July 7, 1999
On choosing a Web design firm
Christine Harmel, founder of The Interactive Resource, is a self-described
'digital matchmaker.' She talks with companies looking for a Web developer
and links them to the right Web developer for their needs. Formerly with
developer U.S. Web, Harmel has interviewed more than 200 Web developers
in New York and Los Angeles to build her knowledge base. She gets paid
a finder's fee by developers, the same one by each to avoid favoritism.
Her clients include Kaiser Permanente, MGM Interactive, and the State of
New Jersey.
What leads you to match a company with a Web developer?
Budgets are really the main thing. A Web site in the $20,000 to $50,000
range is entirely different than one in the $75,000 to $100,000 range.
I get companies to articulate their budget up-front. Then I can manage
their expectations and start talking about appropriate developers for them.
You don't want to get a developer that does $75,000 sites to do a $50,000
site for a company with that budget. Neither party will be happy in the
end: The developer feels it didn't make any money, and the client feels
like it didn't get what it wanted because the site doesn't have the bells
and whistles it imagined it would. The other half of the equation is chemistry.
A matchmaker adds this to the mix--after seeing [the client company's]

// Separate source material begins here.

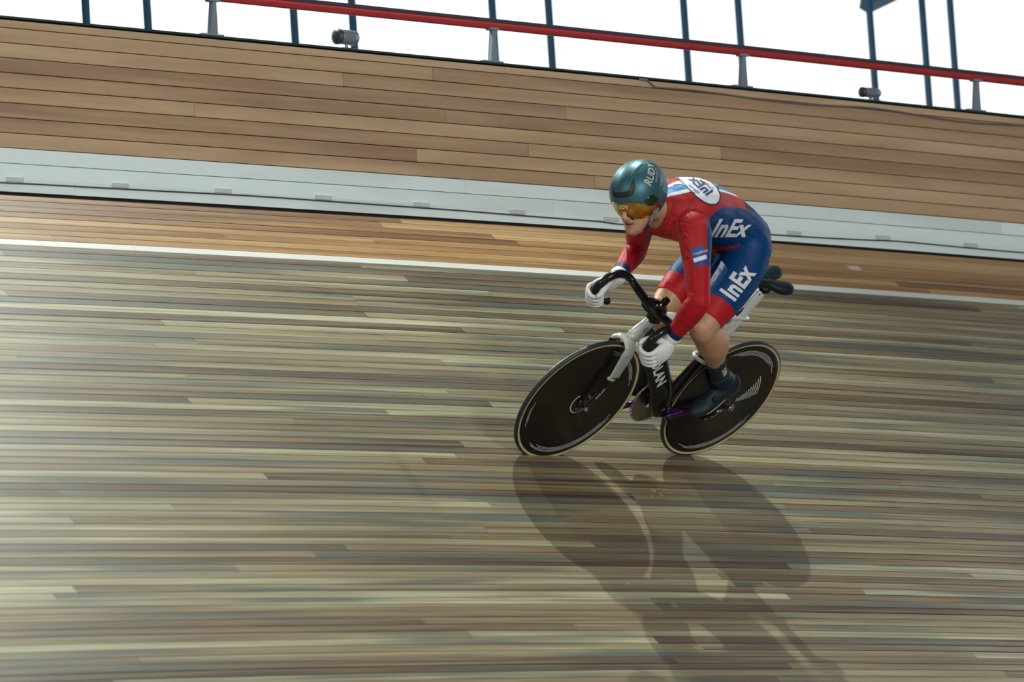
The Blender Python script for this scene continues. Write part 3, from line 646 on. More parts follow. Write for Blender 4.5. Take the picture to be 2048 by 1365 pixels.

technical know-how. Do they need a developer who's very client-service
oriented? Or is the client a former programmer, and they just want someone
who speaks to them on their level? Or a client might say they want a developer
that's going to make them a priority. That's a good reason to go to a boutique
shop--then you're a big fish in a small pond, rather than on bottom of
a list of 100 clients.
What indicates that a company will need hand-holding?
I have five years of experience in this business, so I can sense where
they are on the scale. Someone's sense of comfort vs. discomfort about
the Web comes out in their language. If they start using lingo, I know
they're doing their homework. If I sense trepidation and nervousness, it
can indicate that. A lot of time it's someone's job on the line; they've
been saddled with this responsibility purely accidentally because they
know a little about the Web. They're not experts in Web projects, and I
assure them they don't need to be.
Can you give an example of how this matchmaking works?
I have a client who wants to build an online stock trading system,
information-based, for an equity index. He needed to find a developer with
experience with financial-transaction sites. I only brought him to one
pitch because the developer was perfect for him: They have only ten people
and only do financial sites. The two principles are from Wall Street technical
companies and specialize in high-end financial trading systems. They're
not very prominent, so it would have been hard to find them, because they
don't advertise or market themselves much.
What kind of mistakes do companies make in finding a Web developer?
I don't know if it's mistakes; it's more mismatched expectations. They're
trying to feel each other out because it's a negotiation. The client can't
show all their cards and say, 'We have $100,000 to spend. Spend it all
for us.' They ask, 'What will this cost us?' Meanwhile, the developer is
thinking, 'How much money does this person have? Are they in the ballpark
for the kind of site we do?' So if the developer wants the project, it
guesses low. It accepts a project that the client then wants to revise
several times. Doing it becomes a nightmare: It's lots of work and no money.
As for the client expectations: If they run a small company, have $50,000,
and need something the boss will love, they need to have the right expectations
of how much time, money, and skills it takes to build this. If some of
those things are off, they need to be aware of that.
How can companies and Web developers avoid a bad relationship?
Set a tight scope of work from beginning: This is what we're building,
and there can be two rounds of revisions only. Period. Unless you want
to pay more. In my experience of building Web sites, a tight scope of work
keeps expectations where they need to be. What often happens is that you're
three months into the project and the client has learned enough to want
to make changes. They seem small to the client, but it's a lot of work.
A client manager should explain, 'We can change the color, but it will
take this much time and will cost this much.' With a tight agreement, you
know how to go about this. Without that, it's all open to interpretation.
It helps to anticipate those grey areas so everyone's happy and ready to
get going at beginning. Once you're into the project, you need to be able
to look back at something written to guide your course and compare where
you are to the goals you set.
You see a lot of budgets. What's the trend for costs of Web sites?
Sites are getting more expensive, mostly because of more added functionality
like databases that collect information and slice and dice it. We're going
from brochureware sites to ones that have business functions. For a typical
small company site, it costs $10,000 to $40,000. The site is technically
not complicated. It might have a form that collects data to let users subscribe
to your newsletter. But it's mostly HTML and company info. A bigger company
or department site, with more pages and features, costs $50,000 to $125,000.